>>>

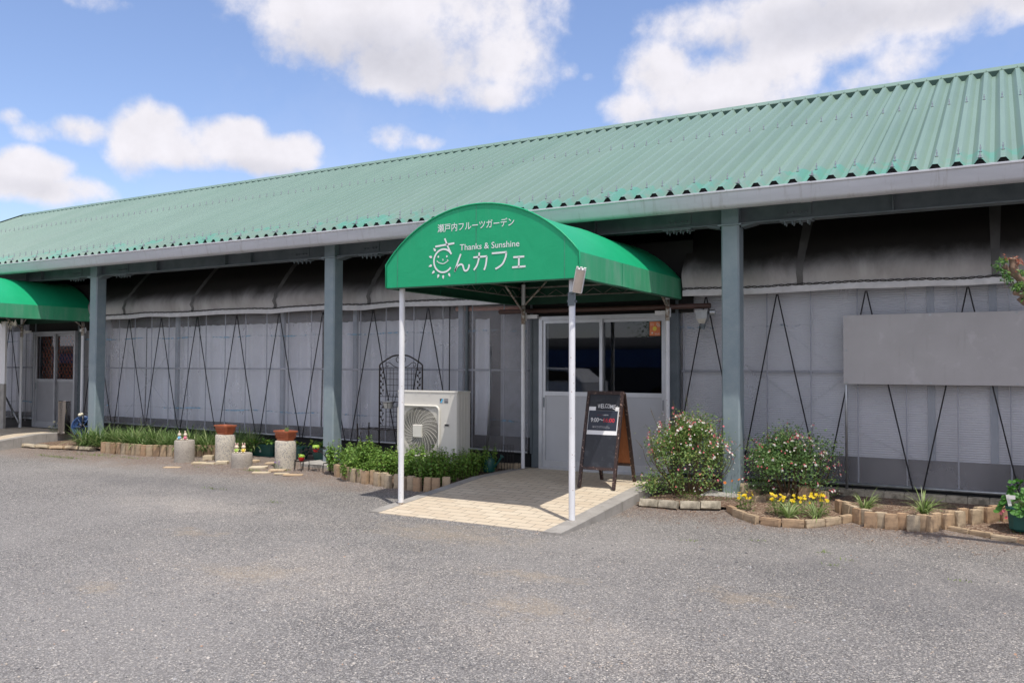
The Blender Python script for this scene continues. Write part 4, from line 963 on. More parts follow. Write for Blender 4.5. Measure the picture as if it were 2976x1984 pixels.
# bare grey board on the right hand wall
def grey_board():
    t = thing('notice_board', 'blank weathered grey board fixed across the right hand wall on a pole', 'board', (-.5, 10.0, 0)); off = (-.5, 10.0, 0)
    mb = MB(); mb.box((.16, 10.035, 1.697), (3.42, .012, .762), bev=.002); mb.build('panel', 'board_grey', t, False, off)
    mb = MB(); mb.tube([(-1.53, 10.06, .15), (-1.53, 10.06, 2.05)], .014, 10); mb.tube([(1.8, 10.06, .1), (1.8, 10.06, 2.05)], .014, 10); mb.build('support_pole', 'galvanised', t, True, off)
    for x in (-1.53, -.69, .1, 1.0):
        for z in (1.335, 1.69, 2.06):
            if z == 1.69 and x != -1.53: continue
            mb = MB(); mb.box((x+.01, 10.026, z), (.022, .006, .018)); mb.lathe([(.006, 0), (.006, .006)], (x+.01, 10.023, z), 8, axis=(0, -1, 0)); mb.build('fixing_clip', 'galvanised', t, False, off)
grey_board()

# white and grey panel at the far left
def left_panel():
    a = at_y(15, 1100, 9.6); t = thing('display_board', 'white topped panel with a grey lower half standing at the far left edge', 'panel', (a.x, 9.6, .1)); off = (a.x, 9.6, .1)
    z1 = at_y(5, 1115, 9.6).z
    mb = MB(); mb.box((a.x-.463, 9.6, (z1+.1)/2), (.93, .05, z1-.1)); mb.build('lower_board', 'concrete', t, False, off)
    mb = MB(); mb.box((a.x-.47, 9.605, z1+.62), (.95, .04, 1.24)); mb.build('upper_board', 'paper_white', t, False, off)
left_panel()
p0, p1 = at_y(9, 1139, 9.85), at_y(54, 1228, 9.85)
mb = MB(); mb.tube([p0, p1], .018, 8); o = mb.build('prop_pole', 'galvanised', None, True); tag(o, 'thin grey metal pole propped aslant beside the left hand door', 'pole')
a, b = at_y(1427, 1003, 9.98), at_y(1416, 1330, 9.92)
mb = MB(); mb.tube([a, b], .014, 8); mb.lathe([(.016, 0), (.016, .012)], a-Vector((0, 0, .01)), 8); o = mb.build('leaning_pole', 'galvanised', None, True); tag(o, 'slim silver pole standing against the film wall right of the air conditioner', 'pole')

# ================================================================== AIR CONDITIONER
def air_con():
    x0, x1, y0, y1, z0, z1 = -7.10, -6.14, 9.2, 9.50, .14, 1.172; t = thing('air_conditioner', 'cream outdoor air conditioning unit with a round fan grille behind the white post', 'air conditioner', ((x0+x1)/2, 9.35, z0)); off = ((x0+x1)/2, 9.35, z0)
    def P(mb, n, m, par=None, sm=False, au=None): return mb.build(n, m, par or t, sm, off, au)
    cx, cz, hw = x0+.345, z0+.50, .345
    mb = MB()       # casing with a round opening behind the grille
    n = 40; ro = .318; y = y0; V = []; F = []
    sq = []
    for i in range(n):
        a = 2*PI*i/n; c, s = math.cos(a), math.sin(a); k = 1/max(abs(c), abs(s)); sq.append((cx+hw*.99*c*k, cz+hw*.99*s*k))
    V = [(cx+ro*math.cos(2*PI*i/n), y, cz+ro*math.sin(2*PI*i/n)) for i in range(n)]+[(a, y, b) for a, b in sq]+[(cx+ro*math.cos(2*PI*i/n), y+.10, cz+ro*math.sin(2*PI*i/n)) for i in range(n)]
    F = [(i, (i+1) % n, n+(i+1) % n, n+i) for i in range(n)]+[(i, 2*n+i, 2*n+(i+1) % n, (i+1) % n) for i in range(n)]; mb.add(V, F)
    e = hw*.99
    for (a, b, c, d) in ((x0, cx-e, z0, z1-.02), (cx+e, x1-.012, z0, z1-.02), (cx-e, cx+e, z0, cz-e), (cx-e, cx+e, cz+e, z1-.02)): mb.quad((a, y, c), (b, y, c), (b, y, d), (a, y, d))
    ch = .03; mb.quad((x1-.012, y, z0), (x1, y+ch, z0), (x1, y+ch, z1-.02), (x1-.012, y, z1-.02)); mb.quad((x1, y+ch, z0), (x1, y1, z0), (x1, y1, z1-.02), (x1, y+ch, z1-.02))
    mb.quad((x0, y1, z0), (x0, y, z0), (x0, y, z1-.02), (x0, y1, z1-.02)); mb.quad((x1, y1, z0), (x0, y1, z0), (x0, y1, z1-.02), (x1, y1, z1-.02))
    P(mb, 'casing', 'ac_cream')
    mb = MB(); mb.box(((x0+x1)/2, (y0+y1)/2, z1-.012), (x1-x0+.012, y1-y0+.012, .026), bev=.006); P(mb, 'lid', 'ac_cream')
    mb = MB(); mb.quad((cx-.32, y0+.10, cz-.32), (cx+.32, y0+.10, cz-.32), (cx+.32, y0+.10, cz+.32), (cx-.32, y0+.10, cz+.32)); P(mb, 'fan_well', 'ac_dark')
    mb = MB()
    for k in range(3):
        a0 = k*2*PI/3+.3; V = []
        for i in range(7):
            for j in range(5): r = .07+.2*j/4; a = a0+1.5*i/6+.4*j/4; V.append((cx+r*math.cos(a), y0+.05+.05*(i/6), cz+r*math.sin(a)))
        mb.add(V, [(i*5+j, i*5+j+1, i*5+6+j, i*5+5+j) for i in range(6) for j in range(4)])
    P(mb, 'fan', 'ac_dark')
    # grille: rounded square frame, rings and swept spokes
    yg = y0-.022; mb = MB()
    def rs(k, h, yy): 
        out = []; rr = .06
        for (sx, sz, a0) in ((1, 1, 0), (-1, 1, 90), (-1, -1, 180), (1, -1, 270)):
            for i in range(6): a = R(a0+18*i); out.append(Vector((cx+sx*(h-rr)+rr*math.cos(a), yy, cz+sz*(h-rr)+rr*math.sin(a))))
        return out
    mb.tube(rs(0, hw-.012, y0-.014), .014, 8, closed=True); g = P(mb, 'grille_frame', 'ac_grille', None, True)
    mb = MB()
    for k in range(17):
        r = .095+.0148*k; yy = yg+.012*(r/.33)**2
        mb.tube([(cx+r*math.cos(2*PI*i/36), yy, cz+r*math.sin(2*PI*i/36)) for i in range(36)], .0019, 5, closed=True)
    for k in range(5):      # broken rings reaching into the corners
        r = .347+.0148*k
        for q in range(4):
            da = math.acos(min(1, (hw-.02)/r)); a0, a1 = q*PI/2+da, (q+1)*PI/2-da
            if a1 > a0: mb.tube([(cx+r*math.cos(a0+(a1-a0)*i/8), yg+.014, cz+r*math.sin(a0+(a1-a0)*i/8)) for i in range(9)], .0026, 5)
    for k in range(26):
        a0 = 2*PI*k/26; pts = []
        for i in range(9):
            r = .075+.30*i/8; a = a0-.95*(i/8)**.8; x, z = r*math.cos(a), r*math.sin(a)
            if max(abs(x), abs(z)) > hw-.02: break
            pts.append((cx+x, yg+.004+.012*(r/.33)**2, cz+z))
        mb.tube(pts, .0028, 5)
    P(mb, 'grille_bars', 'ac_grille', g, True)
    mb = MB(); mb.box((cx, yg-.006, cz), (.145, .02, .17), bev=.008); P(mb, 'grille_hub', 'ac_grille', g)
    # badges and latch
    def fc(px, py): p = at_y(1060+px/3.136, 1000+py/3.136, y0); return Vector((p.x, y0-.002, p.z))
    a, b = fc(683, 538), fc(718, 493); w, h = b.x-a.x, b.z-a.z
    mb = MB(); mb.quad(a, a+XU*w, a+XU*w+ZU*h, a+ZU*h); P(mb, 'maker_badge', 'label_grey')
    mb = MB(); mb.prism([(w*.12, h*.25), (w*.12, h*.9), (w*.62, h*.9)], a, XU, ZU, -YU, .0012); P(mb, 'maker_mark', 'logo_black')
    mb = MB(); mb.prism([(w*.16, h*.12), (w*.55, h*.12), (w*.98, h*.9), (w*.68, h*.9)], a, XU, ZU, -YU, .0016); P(mb, 'maker_mark', 'logo_blue')
    a, b = fc(723, 538), fc(762, 493); w, h = b.x-a.x, b.z-a.z
    mb = MB(); mb.quad(a, a+XU*w, a+XU*w+ZU*h, a+ZU*h); lb = P(mb, 'info_label', 'label_grey')
    mb = MB(); 
    for i in range(3): mb.prism([(w*.08, h*(.1+.14*i)), (w*.92, h*(.1+.14*i)), (w*.92, h*(.18+.14*i)), (w*.08, h*(.18+.14*i))], a, XU, ZU, -YU, .001)
    for q in (.28, .70): stroke(mb, arc(a+XU*(w*q)+ZU*(h*.72), XU, ZU, w*.15, 0, 2*PI, 14), .004, -YU, .001)
    P(mb, 'label_print', 'ac_dark', lb)
    p = fc(750, 737); mb = MB(); mb.box(p, (.085, .008, .045), bev=.003); hp = P(mb, 'hand_grip', 'ac_cream'); mb = MB(); mb.box(p-YU*.004, (.066, .004, .026)); P(mb, 'grip_recess', 'ac_dark', hp)
    mb = MB()
    for z in (z1-.03,):
        for xx in (x0+.3, x0+.52, x1-.1): mb.box((xx, y0-.004, z-.006), (.008, .008, .02))
    for yy in (9.30, 9.36, 9.43): mb.box((x1+.002, yy, .66), (.004, .006, .98))
    P(mb, 'panel_ridge', 'ac_cream')
    mb = MB(); mb.box((x0+.15, 9.35, z0-.05), (.08, .36, .10)); mb.box((x1-.15, 9.35, z0-.05), (.08, .36, .10)); P(mb, 'mounting_foot', 'plastic_black')
air_con()

# ================================================================== TRELLIS
def trellis():
    Y = 9.95; xa, xb = -8.03, -7.25; zs, zt = 1.54, 1.655; t = thing('garden_trellis', 'dark wrought iron trellis stand with arched top and metal leaves', 'trellis', (-7.64, Y, .08)); off = (-7.64, Y, .08)
    def P(mb, n, m, par=None, sm=False): return mb.build(n, m, par or t, sm, off)
    mb = MB(); xm = (xa+xb)/2
    top = curve([(xa, Y, zs-.03), (xa+.05, Y, zs+.01), (xm-.15, Y, zt-.012), (xm, Y, zt), (xm+.15, Y, zt-.012), (xb-.05, Y, zs+.01), (xb, Y, zs-.03)], 5)
    mb.tube([(xa, Y, .08)]+top+[(xb, Y, .08)], .0115, 8); fr = P(mb, 'frame', 'iron_brown', None, True)
    mb = MB()
    for z in (1.475, 1.05, .97, .61): mb.tube([(xa, Y, z), (xb, Y, z)], .006, 6)
    for (z0, z1, nx, nz) in ((1.05, 1.475, 9, 6), (.61, .97, 9, 6)):
        for i in range(nx): x = xa+.13+(xb-xa-.26)*i/(nx-1); mb.tube([(x, Y, z0), (x, Y, z1-.01)], .0035, 5)
        for i in range(1, nz-1): z = z0+(z1-z0)*i/(nz-1); mb.tube([(xa+.12, Y, z), (xb-.12, Y, z)], .0035, 5)
    P(mb, 'grid', 'iron_brown', fr)
    mb = MB()
    for s in (-1, 1):
        pts = [(xm+s*(.05+.0), 1.475), (xm+s*.13, 1.50), (xm+s*.20, 1.545), (xm+s*.25, 1.55), (xm+s*.275, 1.52), (xm+s*.25, 1.49), (xm+s*.228, 1.51)]
        mb.tube(curve([(a, Y, z) for a, z in pts], 5), .005, 6)
        mb.tube(curve([(xm+s*.02, Y, 1.55), (xm+s*.07, Y, 1.56), (xm+s*.085, Y, 1.60), (xm+s*.06, Y, 1.63), (xm+s*.03, Y, 1.61)], 5), .005, 6)
    P(mb, 'scroll', 'iron_brown', fr, True)
    for s, x in ((1, xa+.055), (-1, xb-.055)):
        for (z0, z1, n) in ((1.06, 1.46, 9), (.62, .95, 7)):
            mb = MB(); mb.tube([(x+.018*math.sin(i*.9), Y-.004, z0+(z1-z0)*i/16) for i in range(17)], .0035, 5)
            for i in range(n):
                z = z0+(z1-z0)*(i+.3)/n; q = 1 if i % 2 else -1
                mb.leaf((x+q*.004, Y-.006, z), (q*.6, -.1, .8), (0, -1, .1), .055, .034, .1)
            P(mb, 'leaf_spray', 'iron_brown', fr)
    mb = MB(); z = .585; x0 = -8.21
    for yy in (Y-.28, Y-.02): mb.tube([(x0, yy, z), (xb, yy, z)], .008, 6)
    for i in range(9): mb.tube([(x0+(xb-x0)*i/8, Y-.28, z), (x0+(xb-x0)*i/8, Y-.02, z)], .004, 5)
    for yy in (Y-.28, Y-.02): mb.tube([(x0, yy, .08), (x0, yy, .63)], .010, 8); mb.lathe([(.002, .02), (.014, .006), (.002, -.012)], (x0, yy, .64), 8)
    P(mb, 'shelf', 'iron_brown')
    mb = MB(); mb.tube([(x0+.06+.01*math.sin(i), Y-.28, .30+.02*i) for i in range(12)], .003, 5)
    for i in range(4): mb.leaf((x0+.06, Y-.285, .34+.055*i), (.6*(1 if i % 2 else -1), -.1, .8), (0, -1, .1), .05, .03, .1)
    P(mb, 'leaf_spray', 'iron_brown')
    # small pot in a wire holder on the lower grid
    c = at_y(1128.6, 1176, Y-.10); q = thing('hanging_pot', 'small pale grey pot in a wire ring hung on the iron trellis', 'pot', tuple(c))
    mb = MB(); mb.lathe([(.055, -.05), (.062, -.045), (.085, .045), (.088, .05), (.078, .05), (.074, .038), (.02, .035)], (0, 0, 0), 20); mb.build('bowl', 'plastic_white', q, True, auto=40)
    mb = MB(); mb.tube([(.092*math.cos(i*PI/12), .092*math.sin(i*PI/12), .035) for i in range(24)], .004, 6, closed=True)
    for a in (.6, 1.5, 2.5): mb.tube([(.09*math.cos(a), .09*math.sin(a), .035), (.08*math.cos(a), .10, .15), (.07*math.cos(a), .11, .16)], .004, 6)
    for k in range(6): a = k*PI/3; mb.tube([(.092*math.cos(a), .092*math.sin(a), .035), (.06*math.cos(a), .06*math.sin(a), -.056)], .003, 5)
    mb.build('wire_holder', 'wire_black', q)
trellis()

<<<

• _STATED PROBLEM_: Output exactly the span of lines from the top of the listing through the line holding "mb = MB(); mb.tube([a, b], .014, 8);", and leave every picture out.

• _CORRECT OUTPUT_:
The Blender Python script for this scene continues. Write part 4, from line 963 on. More parts follow. Write for Blender 4.5. Measure the picture as if it were 2976x1984 pixels.
# bare grey board on the right hand wall
def grey_board():
    t = thing('notice_board', 'blank weathered grey board fixed across the right hand wall on a pole', 'board', (-.5, 10.0, 0)); off = (-.5, 10.0, 0)
    mb = MB(); mb.box((.16, 10.035, 1.697), (3.42, .012, .762), bev=.002); mb.build('panel', 'board_grey', t, False, off)
    mb = MB(); mb.tube([(-1.53, 10.06, .15), (-1.53, 10.06, 2.05)], .014, 10); mb.tube([(1.8, 10.06, .1), (1.8, 10.06, 2.05)], .014, 10); mb.build('support_pole', 'galvanised', t, True, off)
    for x in (-1.53, -.69, .1, 1.0):
        for z in (1.335, 1.69, 2.06):
            if z == 1.69 and x != -1.53: continue
            mb = MB(); mb.box((x+.01, 10.026, z), (.022, .006, .018)); mb.lathe([(.006, 0), (.006, .006)], (x+.01, 10.023, z), 8, axis=(0, -1, 0)); mb.build('fixing_clip', 'galvanised', t, False, off)
grey_board()

# white and grey panel at the far left
def left_panel():
    a = at_y(15, 1100, 9.6); t = thing('display_board', 'white topped panel with a grey lower half standing at the far left edge', 'panel', (a.x, 9.6, .1)); off = (a.x, 9.6, .1)
    z1 = at_y(5, 1115, 9.6).z
    mb = MB(); mb.box((a.x-.463, 9.6, (z1+.1)/2), (.93, .05, z1-.1)); mb.build('lower_board', 'concrete', t, False, off)
    mb = MB(); mb.box((a.x-.47, 9.605, z1+.62), (.95, .04, 1.24)); mb.build('upper_board', 'paper_white', t, False, off)
left_panel()
p0, p1 = at_y(9, 1139, 9.85), at_y(54, 1228, 9.85)
mb = MB(); mb.tube([p0, p1], .018, 8); o = mb.build('prop_pole', 'galvanised', None, True); tag(o, 'thin grey metal pole propped aslant beside the left hand door', 'pole')
a, b = at_y(1427, 1003, 9.98), at_y(1416, 1330, 9.92)
mb = MB(); mb.tube([a, b], .014, 8); mb.lathe([(.016, 0), (.016, .012)], a-Vector((0, 0, .01)), 8); o = mb.build('leaning_pole', 'galvanised', None, True); tag(o, 'slim silver pole standing against the film wall right of the air conditioner', 'pole')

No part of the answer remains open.